The two states, which control more than 80 percent of HSH Nordbank, provided the bank with 3 billion euros ($3.9 billion) in capital and 10 billion euros in guarantees to cover potential losses during the global financial crisis. The lender has since repaid 3 billion euros of the guarantees it received from Hamburg and Schleswig-Holstein, and the two states may now bring the guarantees back up to the original 10 billion euros.

“The replenishment of the guarantees would at the moment be the most effective measure,” Claudia Prehn, a spokeswoman for Schleswig-Holstein’s finance ministry, said in an e-mailed response to questions today. “Both states have signaled that they are determined to support the bank.”

HSH Nordbank had begun to recover from the global financial turmoil — posting its first profit in three years in 2010, embarking on a new business strategy and implementing the changes required by the European Union in exchange for the state aid — when the shipping industry crisis deteriorated. During 2011 it repaid the guarantees it had received from its owners and it redeemed its last guaranteed bond from the German government’s Soffin bank-rescue fund in July this year.

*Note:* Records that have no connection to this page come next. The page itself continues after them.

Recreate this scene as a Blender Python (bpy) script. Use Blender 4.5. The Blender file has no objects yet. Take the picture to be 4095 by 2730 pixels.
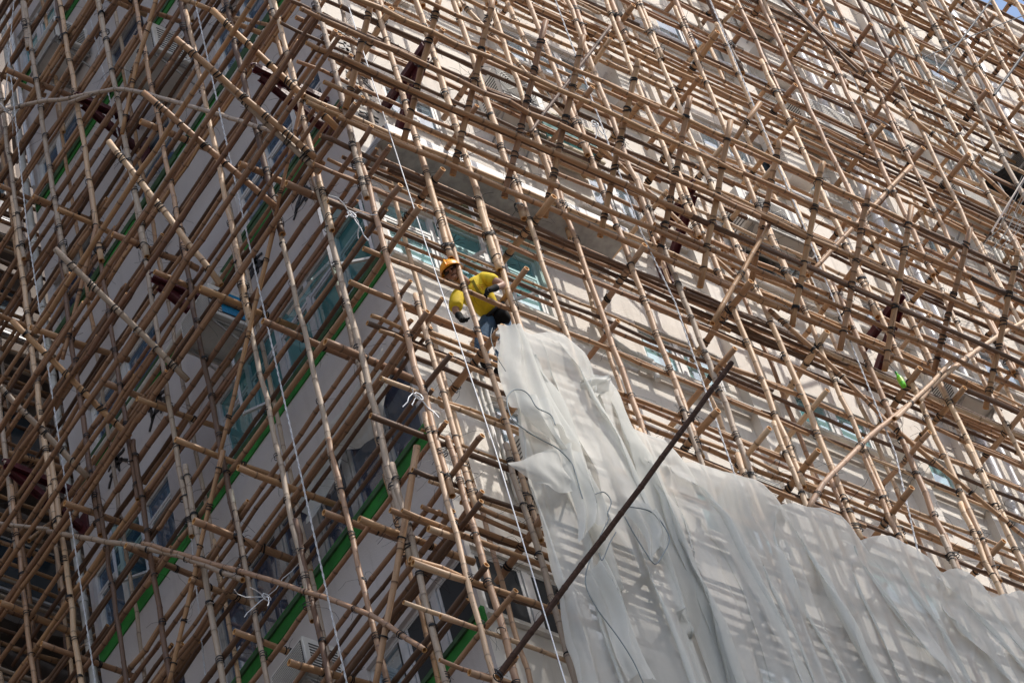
import bpy, bmesh, math, random
from mathutils import Vector, Matrix, noise
import numpy as np
rnd = random.Random(7)
S = bpy.context.scene
COL = S.collection

# ------------------------------------------------------------------ camera (solved from the vanishing points of the place)
ROWS = [(0.82070397, -0.53977713, -0.1873116), (0.33744505, 0.72247705, -0.60345485), (0.46105946, 0.43205042, 0.7750849)]
FPX = 13900.0
CAM = Vector((-15.27114868, -15.666811, -28.56882353))
Rr, Dn, Fw = [Vector(r) for r in ROWS]
cam = bpy.data.cameras.new("camera")
cam.sensor_width = 36.0
cam.lens = FPX / 4095 * 36.0
cam.clip_end = 2000
cam.clip_start = 0.5
co = bpy.data.objects.new("camera", cam)
COL.objects.link(co)
m = Matrix.Identity(4)
for i in range(3):
    m[i][0] = Rr[i]; m[i][1] = -Dn[i]; m[i][2] = -Fw[i]; m[i][3] = CAM[i]
co.matrix_world = m
S.camera = co

def at(px, py, ax, c):
    """the point of the vertical plane (ax=0: x=c, ax=1: y=c) seen at a survey point of the photograph"""
    r = Rr * ((px - 2047.5) / FPX) + Dn * ((py - 1365) / FPX) + Fw
    t = (c - CAM[ax]) / r[ax]
    return CAM + r * t
SC = .5952
CR = {1: (0, 0), 2: (1350, 0), 3: (2695, 0), 4: (0, 900), 5: (1350, 900), 6: (2695, 900), 7: (0, 1800), 8: (1350, 1800), 9: (2695, 1800)}
def tr(n, x, y, ax, c):
    if n == 0:
        return at(x * 1.741, y * 1.741, ax, c)
    return at(CR[n][0] + x * SC, CR[n][1] + y * SC, ax, c)

# ------------------------------------------------------------------ materials
def mat(name):
    m = bpy.data.materials.new(name); m.use_nodes = True
    nt = m.node_tree
    return m, nt, nt.nodes, nt.links, nt.nodes['Principled BSDF']
def ramp(N, pts):
    r = N.new('ShaderNodeValToRGB')
    el = r.color_ramp.elements
    while len(el) < len(pts): el.new(.5)
    for e, (p, c) in zip(el, pts):
        e.position = p; e.color = (*c, 1)
    return r
def mixc(N, L, a, b, fac, mode='MIX'):
    x = N.new('ShaderNodeMix'); x.data_type = 'RGBA'; x.blend_type = mode
    for sock, v in ((x.inputs[0], fac), (x.inputs[6], a), (x.inputs[7], b)):
        if hasattr(v, 'links'): L.new(v, sock)
        elif isinstance(v, (int, float)): sock.default_value = v
        else: sock.default_value = (*v, 1)
    return x.outputs[2]
def noisen(N, L, scale, detail=4, vec=None, rough=.55):
    n = N.new('ShaderNodeTexNoise'); n.inputs['Scale'].default_value = scale
    n.inputs['Detail'].default_value = detail; n.inputs['Roughness'].default_value = rough
    if vec is not None: L.new(vec, n.inputs['Vector'])
    return n.outputs['Fac']
def simple(name, col, rough=.6, metal=0, nscale=0, namt=.2, bump=0, spec=.5):
    m, nt, N, L, P = mat(name)
    P.inputs['Base Color'].default_value = (*col, 1); P.inputs['Roughness'].default_value = rough
    P.inputs['Metallic'].default_value = metal; P.inputs['Specular IOR Level'].default_value = spec
    if nscale:
        tc = N.new('ShaderNodeTexCoord')
        f = noisen(N, L, nscale, 5, tc.outputs['Object'])
        r = ramp(N, [(.3, tuple(c * (1 - namt) for c in col)), (.7, tuple(min(1, c * (1 + namt * .5)) for c in col))])
        L.new(f, r.inputs[0]); L.new(r.outputs[0], P.inputs['Base Color'])
        if bump:
            b = N.new('ShaderNodeBump'); b.inputs['Strength'].default_value = bump; b.inputs['Distance'].default_value = .01
            L.new(f, b.inputs['Height']); L.new(b.outputs[0], P.inputs['Normal'])
    return m
def bamboo(name, stops, stain, rough=.5):
    m, nt, N, L, P = mat(name)
    tc = N.new('ShaderNodeTexCoord'); oi = N.new('ShaderNodeObjectInfo')
    mp = N.new('ShaderNodeMapping'); mp.inputs['Scale'].default_value = (1, 1, .12)
    L.new(tc.outputs['Object'], mp.inputs['Vector'])
    add = N.new('ShaderNodeVectorMath'); add.operation = 'ADD'
    mul = N.new('ShaderNodeVectorMath'); mul.operation = 'SCALE'; mul.inputs[3].default_value = 0
    cmb = N.new('ShaderNodeCombineXYZ')
    k = N.new('ShaderNodeMath'); k.operation = 'MULTIPLY'; k.inputs[1].default_value = 37.0
    L.new(oi.outputs['Random'], k.inputs[0]); L.new(k.outputs[0], cmb.inputs[0]); L.new(k.outputs[0], cmb.inputs[2])
    L.new(mp.outputs[0], add.inputs[0]); L.new(cmb.outputs[0], add.inputs[1])
    r = ramp(N, stops); L.new(oi.outputs['Random'], r.inputs[0])
    # long fibres
    f1 = noisen(N, L, 42, 4, add.outputs[0], .6)
    r1 = ramp(N, [(.3, (.80, .77, .74)), (.62, (1.05, 1.03, 1.0))]); L.new(f1, r1.inputs[0])
    c = mixc(N, L, r.outputs[0], r1.outputs[0], .9, 'MULTIPLY')
    # larger weathering along the pole
    mp2 = N.new('ShaderNodeMapping'); mp2.inputs['Scale'].default_value = (1, 1, .35)
    L.new(add.outputs[0], mp2.inputs['Vector'])
    f2 = noisen(N, L, 9, 5, mp2.outputs[0], .7)
    r2 = ramp(N, [(.50, (0, 0, 0)), (.66, (1, 1, 1))]); L.new(f2, r2.inputs[0])
    c = mixc(N, L, c, stain, 0, 'MIX') if False else c
    x = N.new('ShaderNodeMath'); x.operation = 'MULTIPLY'; x.inputs[1].default_value = .55
    L.new(r2.outputs[0], x.inputs[0])
    c = mixc(N, L, c, stain, x.outputs[0])
    # small dark specks
    f3 = noisen(N, L, 60, 2, tc.outputs['Object'], .5)
    r3 = ramp(N, [(.66, (0, 0, 0)), (.72, (1, 1, 1))]); L.new(f3, r3.inputs[0])
    x3 = N.new('ShaderNodeMath'); x3.operation = 'MULTIPLY'; x3.inputs[1].default_value = .45
    L.new(r3.outputs[0], x3.inputs[0])
    c = mixc(N, L, c, (.07, .04, .025), x3.outputs[0])
    # node rings
    at_ = N.new('ShaderNodeAttribute'); at_.attribute_name = 'ring'
    c = mixc(N, L, c, (.10, .06, .04), at_.outputs['Fac'])
    L.new(c, P.inputs['Base Color'])
    P.inputs['Roughness'].default_value = rough
    P.inputs['Specular IOR Level'].default_value = .35
    b = N.new('ShaderNodeBump'); b.inputs['Strength'].default_value = .25; b.inputs['Distance'].default_value = .004
    L.new(f1, b.inputs['Height']); L.new(b.outputs[0], P.inputs['Normal'])
    return m
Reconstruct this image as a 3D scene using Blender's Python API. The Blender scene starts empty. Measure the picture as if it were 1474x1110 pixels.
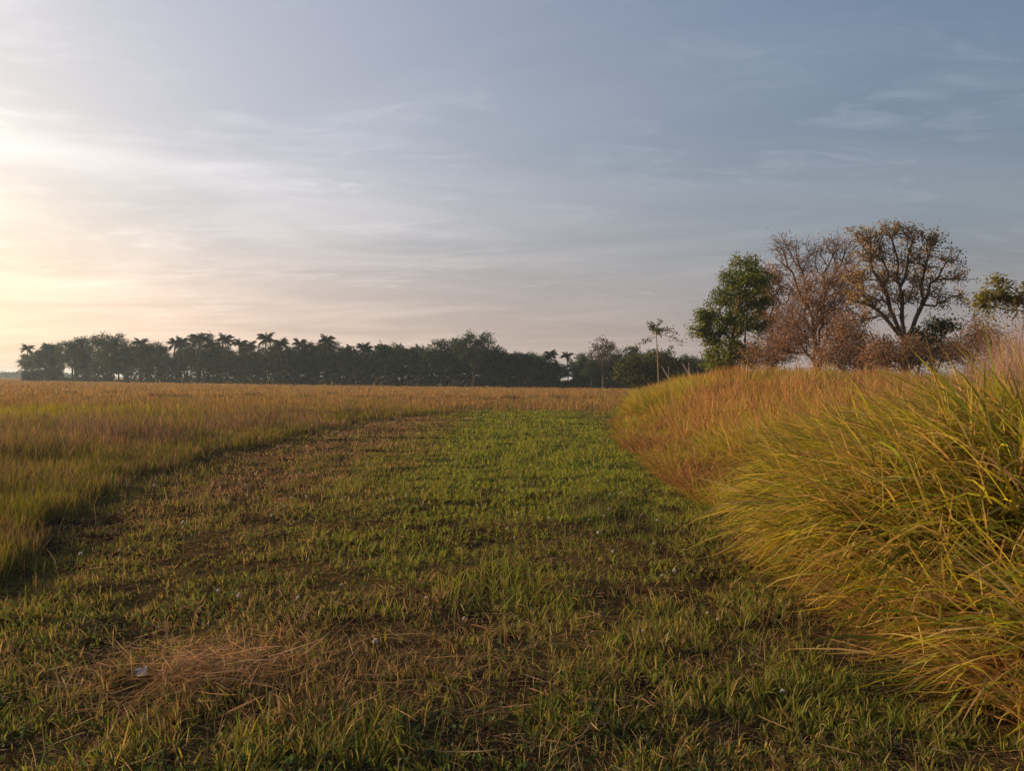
import bpy, math, random
import numpy as np
from mathutils import Vector, Matrix

random.seed(7)
rng = np.random.default_rng(11)
R = math.radians
scene = bpy.context.scene
C = scene.collection

# ------------------------------------------------------------------ camera
FPX, CX, CY = 1135.0, 737.0, 555.0        # focal length / centre in photo pixels
CAM = np.array([0.0, 0.0, 1.65])
PITCH, ROLL = R(-0.50), R(0.35)
cam_d = bpy.data.cameras.new('camera')
cam = bpy.data.objects.new('camera', cam_d); C.objects.link(cam)
cam_d.sensor_width = 36.0
cam_d.lens = 36.0 * FPX / 1474.0
cam_d.clip_start, cam_d.clip_end = 0.05, 9000.0
cam.matrix_world = (Matrix.Translation(CAM) @ Matrix.Rotation(R(90) + PITCH, 4, 'X') @ Matrix.Rotation(ROLL, 4, 'Z'))
scene.camera = cam
_M = np.array(cam.matrix_world.to_3x3())

def ray(u, v):
    d = _M @ np.array([(u - CX) / FPX, (CY - v) / FPX, -1.0])
    return d / d[1]
def at(u, v, Y):
    """world point that stands at depth Y and shows near photo pixel u, v"""
    return CAM + ray(u, v) * Y
def on_ground(u, v, z=0.0):
    d = ray(u, v)
    return CAM + d * ((z - CAM[2]) / d[2])

# ------------------------------------------------------------------ light
SUN_AZ, SUN_EL = R(-68.0), R(13.0)       # azimuth from +Y, clockwise positive
sun_dir = np.array([math.sin(SUN_AZ) * math.cos(SUN_EL), math.cos(SUN_AZ) * math.cos(SUN_EL), math.sin(SUN_EL)])
sl = bpy.data.lights.new('sun', 'SUN'); so = bpy.data.objects.new('sun', sl); C.objects.link(so)
sl.energy, sl.angle, sl.color = 5.0, R(4.0), (1.0, 0.72, 0.42)
so.rotation_euler = Vector(sun_dir).to_track_quat('Z', 'Y').to_euler()

def build_world():
    w = bpy.data.worlds.new('World'); scene.world = w; w.use_nodes = True
    nt = w.node_tree; nt.nodes.clear(); L = nt.links.new
    def N(t, **k):
        n = nt.nodes.new(t)
        for a, b in k.items(): setattr(n, a, b)
        return n
    def put(sock, v):
        if isinstance(v, (int, float, tuple, list)): sock.default_value = v
        else: L(v, sock)
    def m(op, a, b=0.0, c=0.0):
        n = N('ShaderNodeMath', operation=op)
        put(n.inputs[0], a); put(n.inputs[1], b); put(n.inputs[2], c)
        return n.outputs[0]
    def vm(op, a, b=(0, 0, 0)):
        n = N('ShaderNodeVectorMath', operation=op)
        put(n.inputs[0], a); put(n.inputs[1], b)
        return n.outputs['Value'] if op == 'DOT_PRODUCT' else n.outputs[0]
    def mix(f, a, b, bt='MIX'):
        n = N('ShaderNodeMix', data_type='RGBA', blend_type=bt)
        n.clamp_factor = True
        put(n.inputs[0], f); put(n.inputs[6], a); put(n.inputs[7], b)
        return n.outputs[2]
    def sstep(x, a, b):
        n = N('ShaderNodeMapRange', interpolation_type='SMOOTHSTEP')
        put(n.inputs[0], x); n.inputs[1].default_value = a; n.inputs[2].default_value = b
        return n.outputs[0]
    tc = N('ShaderNodeTexCoord'); d = vm('NORMALIZE', tc.outputs['Generated'])
    sp = N('ShaderNodeSeparateXYZ'); L(d, sp.inputs[0]); z = sp.outputs[2]
    # clear sky: the Nishita sky, tempered by a thin high veil whose hue changes with elevation
    sky = N('ShaderNodeTexSky', sky_type='NISHITA'); sky.sun_disc = False
    sky.sun_elevation = SUN_EL; sky.sun_rotation = SUN_AZ; sky.dust_density = 2.0
    nish = mix(1.0, sky.outputs[0], (0.10, 0.10, 0.10, 1), 'MULTIPLY')
    ramp = N('ShaderNodeValToRGB'); L(z, ramp.inputs[0])
    el = ramp.color_ramp.elements
    stops = [(0.0, (0.325, 0.25, 0.24)), (0.06, (0.30, 0.262, 0.266)), (0.17, (0.218, 0.262, 0.31)),
             (0.30, (0.172, 0.243, 0.335)), (0.50, (0.146, 0.222, 0.355)), (1.0, (0.12, 0.19, 0.32))]
    while len(el) < len(stops): el.new(0.5)
    for e, (p, c) in zip(el, stops): e.position = p; e.color = (*c, 1)
    base = mix(0.90, nish, ramp.outputs[0])
    # wispy cirrus on a high plane
    zz = m('ADD', m('MAXIMUM', z, 0.0), 0.09)
    pl = N('ShaderNodeCombineXYZ')
    L(m('DIVIDE', sp.outputs[0], zz), pl.inputs[0]); L(m('DIVIDE', sp.outputs[1], zz), pl.inputs[1])
    def cloud(rot, scl, ns, det, dist, a, b, off=0.0):
        mp = N('ShaderNodeMapping'); L(pl.outputs[0], mp.inputs[0])
        mp.inputs['Rotation'].default_value = (0, 0, R(rot)); mp.inputs['Scale'].default_value = (*scl, 1)
        mp.inputs['Location'].default_value = (off, off * 0.7, 0)
        n = N('ShaderNodeTexNoise'); L(mp.outputs[0], n.inputs['Vector'])
        n.inputs['Scale'].default_value = ns; n.inputs['Detail'].default_value = det
        n.inputs['Roughness'].default_value = 0.58; n.inputs['Distortion'].default_value = dist
        return sstep(n.outputs['Fac'], a, b)
    broad = cloud(12, (0.55, 1.0), 0.9, 7, 0.8, 0.36, 0.70, 3.1)
    wisp = m('MULTIPLY', cloud(-14, (0.75, 1.7), 3.0, 10, 1.2, 0.47, 0.78, 7.4), cloud(30, (0.8, 0.8), 1.0, 4, 0.6, 0.40, 0.62, 1.7))
    # veil brightness toward the hidden sun
    gaz, gel = R(-41.0), R(9.0)               # brightest part of the veil, beside the sun
    cosg = vm('DOT_PRODUCT', d, (math.sin(gaz) * math.cos(gel), math.cos(gaz) * math.cos(gel), math.sin(gel)))
    gam = m('MULTIPLY', m('ARCCOSINE', m('MINIMUM', cosg, 1.0)), 180 / math.pi)
    def lobe(wd): 
        q = m('DIVIDE', gam, wd)
        return m('EXPONENT', m('MULTIPLY', m('MULTIPLY', q, q), -1.0))
    low = sstep(z, 0.26, 0.0)
    def tint(amt, hi, lo):
        c = mix(low, (*hi, 1), (*lo, 1))
        s = N('ShaderNodeVectorMath', operation='SCALE'); L(c, s.inputs[0]); put(s.inputs[3], amt)
        return s.outputs[0]
    veil = m('MULTIPLY', lobe(39.0), m('ADD', 0.80, m('MULTIPLY', broad, 0.38)))
    col = vm('ADD', base, tint(veil, (0.60, 0.51, 0.49), (0.70, 0.47, 0.31)))
    col = vm('ADD', col, tint(lobe(14.0), (0.34, 0.26, 0.09), (0.40, 0.26, 0.06)))
    lift = m('ADD', m('MULTIPLY', broad, 0.035), m('MULTIPLY', wisp, m('ADD', 0.08, m('MULTIPLY', lobe(34.0), 0.10))))
    col = vm('ADD', col, tint(lift, (1.0, 0.98, 0.95), (1.0, 0.85, 0.75)))
    bg = N('ShaderNodeBackground'); L(col, bg.inputs[0]); bg.inputs[1].default_value = 0.565
    out = N('ShaderNodeOutputWorld'); L(bg.outputs[0], out.inputs[0])
build_world()
scene.view_settings.view_transform = 'Standard'
scene.view_settings.look = 'None'
scene.view_settings.exposure = 0.83
scene.view_settings.gamma = 1.0
scene.render.engine = 'CYCLES'
scene.cycles.use_denoising = True
scene.cycles.max_bounces = 6
scene.cycles.diffuse_bounces = 3
scene.cycles.transmission_bounces = 4
scene.cycles.volume_bounces = 0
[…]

The shipping crisis worsened in the second and third quarters of this year, with more of the bank’s shipping clients struggling to service their debt amid low freight rates, an overcapacity of ships, slumping demand and rising fuel costs.

Repayment ‘Mistake’

HSH Nordbank’s repayment of 3 billion euros of the guarantees from Hamburg and Schleswig-Holstein, which it made in 2011, “was a mistake, from today’s perspective,” Prehn said. Now, the “new business model must also prove itself in a difficult environment, which is neither easy, nor impossible.”

HSH Nordbank’s capital ratios fell in the second quarter after the shipping industry crisis and a stronger U.S. dollar brought an increase in the lender’s risk-weighted assets. Loan loss provisions jumped to 68 million euros in the three months through June, from 43 million euros in the first quarter. In the second quarter of 2011, it recouped 244 million euros set aside for bad loans. HSH swung to a loss of 67 million euros in the second quarter, from profit of 212 million euros a year earlier.

As a result of a deteriorating situation in the shipping industry, HSH Nordbank said Aug. 31 that it forecasts a further increase in loan-loss provisioning in the second half of this year and that “in the current environment, it is therefore likely to become more challenging for HSH Nordbank to fully achieve its financial targets.” It forecast on March 23 that it would post a 2012 profit, followed by a “gradual” further improvement in earnings, after a net loss in 2011. It likely needs to make a profit if it is to raise capital ratios.

Capital Levels

The bank is now evaluating what measures it can take to boost its capital levels and reduce risks without injecting fresh capital, it said in an e-mailed response to questions on Oct. 19. That process may take several weeks or months, the bank said, adding that it is not in talks with its owners Hamburg and Schleswig-Holstein to increase the guarantees.

An injection of fresh capital into HSH Nordbank is not an option for Germany’s northern-most federal state, Prehn said.

HSH Nordbank on Oct. 17 announced that Chief Executive Officer Paul Lerbinger would step down at the end of this month after only 19 months on the job and be replaced by Chief Financial Officer Constantin von Oesterreich. Stefan Ermisch will become the lender’s new CFO, the lender said Oct. 24.

The bank, which plans to cut more than 1,100 jobs by 2014, has been exiting businesses such as airplane financing and international real estate and closing offices to gain approval for the state aid it received during the global financial crisis. HSH, which intends to reduce total assets at its main business to 82 billion euros by 2014, forecasts cutting the size of its core shipping lending portfolio to 15 billion euros by then, compared with 19 billion euros at the end of last year.

New proceedings about state aid with the EU are likely if the guarantees are replenished, Schleswig-Holstein’s Prehn said.